St James Homes applied timber frame to develop an urban site it would otherwise have ignored and proved the commercial case for medium-rise timber frame, making it a clear winner in this category, sponsored by Zurich Building Guarantees
St James Homes

Like much innovation, St James Homes' winning solution was driven by necessity. In developing a site close to the River Thames in Woolwich, south-east London, St James Homes found it would not be viable to have piled foundations because of the presence of river wall tie rods and so opted to combine a buoyancy raft foundation with lightweight timber framing, six storeys high. The project effectively took the DETR, Trada and building industry-sponsored TF2000 research project, which two years ago started to investigate the technical and commercial feasibility of six-storey timber frame, out of the BRE's test laboratory and into London's private new homes market. As a pioneer, St James incorporated a number of measures and checks into the building process, and is producing a report on lessons from the project. Working with the housebuilder on the timber frame were timber-frame contractor Bedford & Jennings and consultant Chiltern Clark Bond, which provided timber engineering and design support.

Laing Partnership

A terrace of three homes in east London developed by Bethnal Green and Victoria Park Housing Association are the testbed for Scandinavian innovation.
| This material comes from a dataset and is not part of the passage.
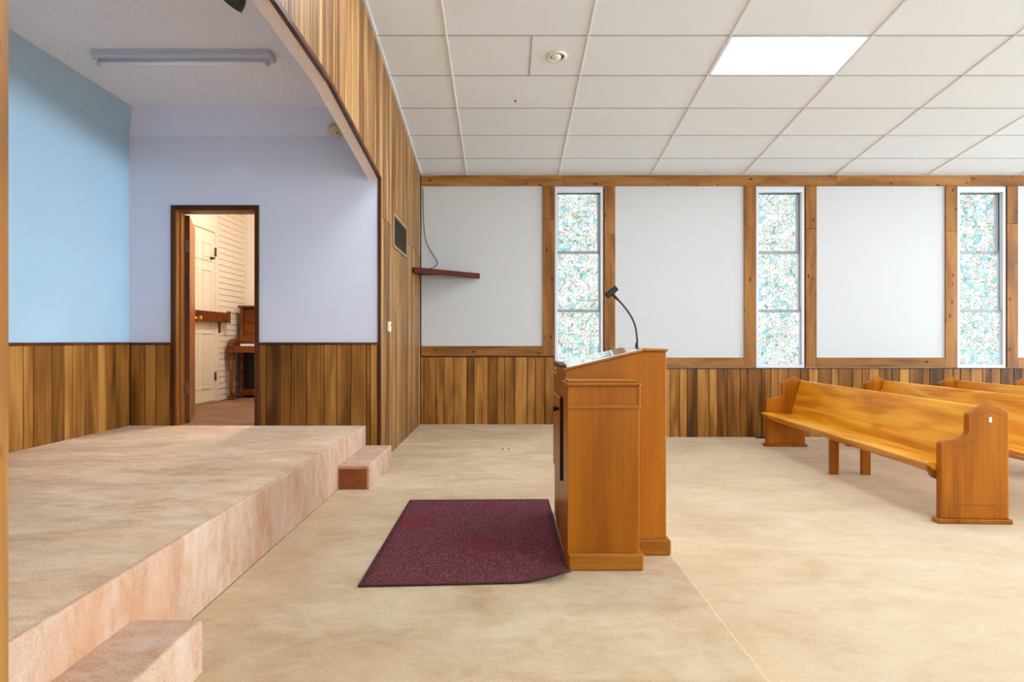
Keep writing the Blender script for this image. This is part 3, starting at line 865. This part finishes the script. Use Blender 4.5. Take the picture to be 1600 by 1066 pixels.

Contractor Laing Partnership has built the homes using H+H Celcon's Jamera aircrete steel reinforced building system, in use in Scandinavia for several decades but new to the UK. The houses' shell combines aircrete block walls, laid using a quick-drying thin mortar, and large reinforced aircrete floor, lintel and roof elements, that are craned into position. The BRE is monitoring the three homes, as part of its sustainability of prefabrication in buildings programme, alongside a traditionally constructed Laing Partnership north-London scheme. Initial feedback on the system is favourable, with construction of the external envelope reduced by a month.

Sentinel Housing

Sentinel Housing Group is developing the 300 homes at the Central Oakridge Estate in Basingstoke, effectively using a kit of steel parts. The homes are built from large, factory-produced recyclable lightweight steel panels, with pre-decked floor cassettes. Although the structure of the homes is highly standardised, exterior detailing is varied, with render, timber and brickwork being applied, demonstrating that factory-built homes don't have to all look the same. Sentinel has worked with architect HTA Architects, contractor Walter Llewellyn and steel frame designer Forge Llewellyn to adapt the solution for the site.

It is truly innovative – the site couldn’t have been developed any other way

Integer Intelligent & Green

Integer first made its name developing a one-off demonstration house on the BRE site in Watford about five years ago. Since then the intelligent and green building principles displayed in that house have further evolved and been used on sites around the country such as Greenfields in Maidenhead, a scheme of 27 intelligent and green apartments developed by Maidenhead and District Housing Association. Integer is now a partnership of around 80 companies, all dedicated to researching and delivering sustainable innovation in housing.